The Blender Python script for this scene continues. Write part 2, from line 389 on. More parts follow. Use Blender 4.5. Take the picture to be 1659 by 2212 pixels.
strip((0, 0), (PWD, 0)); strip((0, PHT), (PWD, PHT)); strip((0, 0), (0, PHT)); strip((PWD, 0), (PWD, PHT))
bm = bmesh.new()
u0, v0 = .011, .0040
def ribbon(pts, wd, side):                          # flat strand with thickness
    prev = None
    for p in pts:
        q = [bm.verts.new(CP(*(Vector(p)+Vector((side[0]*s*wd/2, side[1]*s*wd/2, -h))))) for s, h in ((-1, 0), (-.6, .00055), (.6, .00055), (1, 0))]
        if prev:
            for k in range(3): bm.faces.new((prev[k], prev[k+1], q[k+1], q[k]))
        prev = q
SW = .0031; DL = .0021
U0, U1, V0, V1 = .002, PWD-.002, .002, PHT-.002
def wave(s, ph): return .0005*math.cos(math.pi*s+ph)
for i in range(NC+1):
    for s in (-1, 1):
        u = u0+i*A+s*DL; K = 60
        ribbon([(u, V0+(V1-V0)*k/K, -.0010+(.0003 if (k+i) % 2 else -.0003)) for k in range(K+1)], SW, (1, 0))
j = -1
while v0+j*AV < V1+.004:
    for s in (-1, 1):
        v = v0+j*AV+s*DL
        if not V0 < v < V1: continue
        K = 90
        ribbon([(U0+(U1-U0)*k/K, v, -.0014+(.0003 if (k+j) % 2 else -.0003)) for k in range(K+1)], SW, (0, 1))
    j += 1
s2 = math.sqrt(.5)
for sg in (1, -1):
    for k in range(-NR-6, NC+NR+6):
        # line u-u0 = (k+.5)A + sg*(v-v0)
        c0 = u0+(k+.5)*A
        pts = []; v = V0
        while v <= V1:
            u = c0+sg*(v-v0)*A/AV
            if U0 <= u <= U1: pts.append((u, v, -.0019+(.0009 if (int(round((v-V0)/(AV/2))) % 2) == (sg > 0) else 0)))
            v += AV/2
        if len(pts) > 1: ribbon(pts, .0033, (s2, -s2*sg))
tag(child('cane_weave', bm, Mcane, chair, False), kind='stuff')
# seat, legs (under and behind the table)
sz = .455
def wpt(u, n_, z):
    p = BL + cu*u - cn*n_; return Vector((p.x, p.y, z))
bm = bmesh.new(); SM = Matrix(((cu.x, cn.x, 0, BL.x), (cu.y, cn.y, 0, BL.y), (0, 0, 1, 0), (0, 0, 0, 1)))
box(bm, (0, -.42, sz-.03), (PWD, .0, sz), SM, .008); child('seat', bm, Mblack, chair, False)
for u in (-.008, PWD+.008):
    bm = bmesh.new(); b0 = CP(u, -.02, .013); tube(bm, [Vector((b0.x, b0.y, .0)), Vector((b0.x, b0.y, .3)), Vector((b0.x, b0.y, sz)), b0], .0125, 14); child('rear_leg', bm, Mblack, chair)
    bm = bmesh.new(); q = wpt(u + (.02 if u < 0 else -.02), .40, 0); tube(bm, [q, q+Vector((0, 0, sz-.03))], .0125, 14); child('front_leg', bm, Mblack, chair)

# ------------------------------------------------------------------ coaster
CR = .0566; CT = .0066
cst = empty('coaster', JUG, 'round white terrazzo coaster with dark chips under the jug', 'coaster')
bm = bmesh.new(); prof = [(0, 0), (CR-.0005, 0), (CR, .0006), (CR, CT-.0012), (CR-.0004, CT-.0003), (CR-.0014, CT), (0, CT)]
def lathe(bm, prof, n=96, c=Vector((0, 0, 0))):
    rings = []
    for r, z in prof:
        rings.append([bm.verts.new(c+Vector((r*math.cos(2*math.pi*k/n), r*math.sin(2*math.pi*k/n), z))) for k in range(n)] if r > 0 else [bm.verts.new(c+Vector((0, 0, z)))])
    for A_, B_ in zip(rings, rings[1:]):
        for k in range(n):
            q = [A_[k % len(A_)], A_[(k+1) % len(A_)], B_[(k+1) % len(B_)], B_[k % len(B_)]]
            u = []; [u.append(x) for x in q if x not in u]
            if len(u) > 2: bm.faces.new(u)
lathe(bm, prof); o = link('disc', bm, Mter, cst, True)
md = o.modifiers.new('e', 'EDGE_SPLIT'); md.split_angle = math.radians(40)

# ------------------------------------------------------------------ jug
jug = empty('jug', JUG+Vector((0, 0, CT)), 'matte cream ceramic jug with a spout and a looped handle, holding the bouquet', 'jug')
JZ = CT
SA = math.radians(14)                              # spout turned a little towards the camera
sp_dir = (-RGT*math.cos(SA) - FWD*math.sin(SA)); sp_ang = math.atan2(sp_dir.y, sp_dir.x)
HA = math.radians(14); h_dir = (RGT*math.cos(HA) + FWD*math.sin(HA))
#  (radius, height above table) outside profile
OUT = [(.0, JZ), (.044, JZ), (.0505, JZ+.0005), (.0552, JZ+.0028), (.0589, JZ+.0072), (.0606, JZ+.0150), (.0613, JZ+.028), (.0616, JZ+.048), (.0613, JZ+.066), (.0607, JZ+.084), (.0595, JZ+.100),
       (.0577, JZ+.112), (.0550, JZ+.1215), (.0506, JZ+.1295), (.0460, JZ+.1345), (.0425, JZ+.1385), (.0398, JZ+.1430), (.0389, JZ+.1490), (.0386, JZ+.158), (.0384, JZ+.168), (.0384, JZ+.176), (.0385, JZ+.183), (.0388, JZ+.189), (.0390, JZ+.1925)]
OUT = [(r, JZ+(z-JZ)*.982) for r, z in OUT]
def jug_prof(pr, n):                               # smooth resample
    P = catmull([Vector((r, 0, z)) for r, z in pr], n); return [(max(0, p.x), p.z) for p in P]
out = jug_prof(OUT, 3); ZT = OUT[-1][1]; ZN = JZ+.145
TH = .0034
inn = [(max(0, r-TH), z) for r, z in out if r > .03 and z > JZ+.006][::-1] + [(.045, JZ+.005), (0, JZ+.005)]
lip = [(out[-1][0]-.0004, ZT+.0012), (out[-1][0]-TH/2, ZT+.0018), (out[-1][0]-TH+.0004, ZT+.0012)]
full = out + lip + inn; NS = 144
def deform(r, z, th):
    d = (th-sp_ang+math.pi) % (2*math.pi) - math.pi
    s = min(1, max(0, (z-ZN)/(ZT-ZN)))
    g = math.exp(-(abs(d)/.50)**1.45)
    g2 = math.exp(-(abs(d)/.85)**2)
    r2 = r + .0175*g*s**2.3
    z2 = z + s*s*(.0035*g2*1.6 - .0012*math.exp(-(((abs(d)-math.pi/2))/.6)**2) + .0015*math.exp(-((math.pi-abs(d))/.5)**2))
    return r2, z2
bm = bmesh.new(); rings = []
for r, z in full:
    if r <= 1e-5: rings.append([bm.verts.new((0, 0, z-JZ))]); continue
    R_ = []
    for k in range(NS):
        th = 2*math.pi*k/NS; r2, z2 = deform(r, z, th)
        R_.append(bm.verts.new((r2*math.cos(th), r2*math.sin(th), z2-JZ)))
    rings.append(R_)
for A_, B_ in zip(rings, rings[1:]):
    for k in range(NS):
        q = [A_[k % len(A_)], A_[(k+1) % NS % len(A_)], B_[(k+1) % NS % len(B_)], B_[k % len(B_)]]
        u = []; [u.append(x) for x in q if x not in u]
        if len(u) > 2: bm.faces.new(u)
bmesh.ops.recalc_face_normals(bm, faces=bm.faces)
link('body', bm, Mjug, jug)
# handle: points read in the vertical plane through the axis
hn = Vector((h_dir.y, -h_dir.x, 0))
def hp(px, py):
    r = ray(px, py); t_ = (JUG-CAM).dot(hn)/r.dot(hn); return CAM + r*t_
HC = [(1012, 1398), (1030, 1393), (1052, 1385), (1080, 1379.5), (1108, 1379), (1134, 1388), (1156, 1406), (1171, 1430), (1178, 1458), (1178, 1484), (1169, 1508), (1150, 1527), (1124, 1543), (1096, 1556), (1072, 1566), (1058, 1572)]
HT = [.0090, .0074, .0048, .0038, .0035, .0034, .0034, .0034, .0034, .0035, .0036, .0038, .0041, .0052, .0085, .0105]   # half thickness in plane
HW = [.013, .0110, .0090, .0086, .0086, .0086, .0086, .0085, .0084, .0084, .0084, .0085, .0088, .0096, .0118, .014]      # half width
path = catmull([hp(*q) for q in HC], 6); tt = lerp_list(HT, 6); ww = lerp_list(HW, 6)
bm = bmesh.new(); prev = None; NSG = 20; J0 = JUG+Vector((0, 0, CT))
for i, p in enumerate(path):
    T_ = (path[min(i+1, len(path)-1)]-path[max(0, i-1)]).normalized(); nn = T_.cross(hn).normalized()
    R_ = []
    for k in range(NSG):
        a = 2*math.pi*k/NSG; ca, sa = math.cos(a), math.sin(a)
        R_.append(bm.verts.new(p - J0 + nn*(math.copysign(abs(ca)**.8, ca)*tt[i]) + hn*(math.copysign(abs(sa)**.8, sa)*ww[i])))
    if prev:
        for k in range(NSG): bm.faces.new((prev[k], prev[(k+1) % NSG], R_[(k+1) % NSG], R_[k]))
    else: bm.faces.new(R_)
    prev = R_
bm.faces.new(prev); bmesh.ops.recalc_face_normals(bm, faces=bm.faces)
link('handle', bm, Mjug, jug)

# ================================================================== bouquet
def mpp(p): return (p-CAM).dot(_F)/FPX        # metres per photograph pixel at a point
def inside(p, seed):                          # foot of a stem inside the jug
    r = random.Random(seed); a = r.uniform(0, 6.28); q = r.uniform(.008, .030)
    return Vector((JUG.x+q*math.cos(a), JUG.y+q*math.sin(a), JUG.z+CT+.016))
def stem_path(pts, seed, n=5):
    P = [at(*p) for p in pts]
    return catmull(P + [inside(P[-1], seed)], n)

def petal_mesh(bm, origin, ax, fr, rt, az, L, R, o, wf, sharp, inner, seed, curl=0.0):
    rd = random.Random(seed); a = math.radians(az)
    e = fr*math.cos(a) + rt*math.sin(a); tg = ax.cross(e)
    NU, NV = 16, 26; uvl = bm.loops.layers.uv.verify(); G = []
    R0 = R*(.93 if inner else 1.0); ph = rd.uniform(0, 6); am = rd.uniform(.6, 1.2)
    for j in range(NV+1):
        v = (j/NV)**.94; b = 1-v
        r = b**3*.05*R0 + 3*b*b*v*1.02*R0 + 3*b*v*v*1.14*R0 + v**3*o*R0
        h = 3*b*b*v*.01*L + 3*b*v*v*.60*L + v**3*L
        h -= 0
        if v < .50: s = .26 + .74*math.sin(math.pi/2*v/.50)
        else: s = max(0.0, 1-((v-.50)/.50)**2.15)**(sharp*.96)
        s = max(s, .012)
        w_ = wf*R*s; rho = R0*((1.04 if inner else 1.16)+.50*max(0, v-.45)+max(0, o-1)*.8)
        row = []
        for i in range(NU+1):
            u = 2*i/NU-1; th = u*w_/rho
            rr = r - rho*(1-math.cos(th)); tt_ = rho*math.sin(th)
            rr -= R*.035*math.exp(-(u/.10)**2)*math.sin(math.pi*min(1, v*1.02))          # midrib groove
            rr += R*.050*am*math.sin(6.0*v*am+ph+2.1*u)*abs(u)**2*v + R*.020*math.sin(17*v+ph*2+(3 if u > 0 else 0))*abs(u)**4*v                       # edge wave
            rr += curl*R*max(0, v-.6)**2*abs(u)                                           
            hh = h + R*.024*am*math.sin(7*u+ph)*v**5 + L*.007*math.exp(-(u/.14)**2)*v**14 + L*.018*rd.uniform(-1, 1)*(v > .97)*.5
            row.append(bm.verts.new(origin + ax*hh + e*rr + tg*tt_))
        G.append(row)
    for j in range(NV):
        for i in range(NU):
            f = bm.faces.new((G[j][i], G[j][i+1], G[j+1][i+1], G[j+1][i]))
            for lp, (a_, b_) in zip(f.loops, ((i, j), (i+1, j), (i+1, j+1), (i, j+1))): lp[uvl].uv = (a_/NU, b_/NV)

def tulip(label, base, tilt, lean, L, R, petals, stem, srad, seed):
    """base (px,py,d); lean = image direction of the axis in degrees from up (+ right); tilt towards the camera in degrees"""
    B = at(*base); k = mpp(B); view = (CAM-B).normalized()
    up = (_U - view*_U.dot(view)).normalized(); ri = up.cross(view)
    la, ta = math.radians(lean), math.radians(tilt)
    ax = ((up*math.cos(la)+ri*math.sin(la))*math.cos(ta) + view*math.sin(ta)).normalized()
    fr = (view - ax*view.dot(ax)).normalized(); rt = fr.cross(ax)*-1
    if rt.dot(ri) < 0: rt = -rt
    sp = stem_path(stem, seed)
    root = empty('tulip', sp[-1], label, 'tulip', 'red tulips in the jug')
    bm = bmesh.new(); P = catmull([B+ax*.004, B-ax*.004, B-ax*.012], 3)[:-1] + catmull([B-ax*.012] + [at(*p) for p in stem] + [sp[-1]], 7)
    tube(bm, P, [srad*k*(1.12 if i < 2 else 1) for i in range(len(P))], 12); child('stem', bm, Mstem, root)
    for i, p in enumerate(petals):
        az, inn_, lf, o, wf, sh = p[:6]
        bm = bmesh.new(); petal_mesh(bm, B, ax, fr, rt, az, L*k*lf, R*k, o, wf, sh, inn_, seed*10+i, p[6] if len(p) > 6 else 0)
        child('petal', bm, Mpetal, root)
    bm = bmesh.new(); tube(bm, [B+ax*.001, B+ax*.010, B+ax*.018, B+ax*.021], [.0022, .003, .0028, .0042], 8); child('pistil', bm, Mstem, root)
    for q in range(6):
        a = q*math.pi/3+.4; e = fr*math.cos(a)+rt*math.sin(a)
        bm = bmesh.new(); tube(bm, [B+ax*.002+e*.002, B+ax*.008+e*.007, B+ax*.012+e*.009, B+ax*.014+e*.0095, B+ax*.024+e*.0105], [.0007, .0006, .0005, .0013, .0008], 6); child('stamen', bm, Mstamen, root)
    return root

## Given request
Wherever the word "from" occurs in a line of the listing, copy that line.

## Completed exercise
The Blender Python script for this scene continues. Write part 2, from line 389 on. More parts follow. Use Blender 4.5. Take the picture to be 1659 by 2212 pixels.
    """base (px,py,d); lean = image direction of the axis in degrees from up (+ right); tilt towards the camera in degrees"""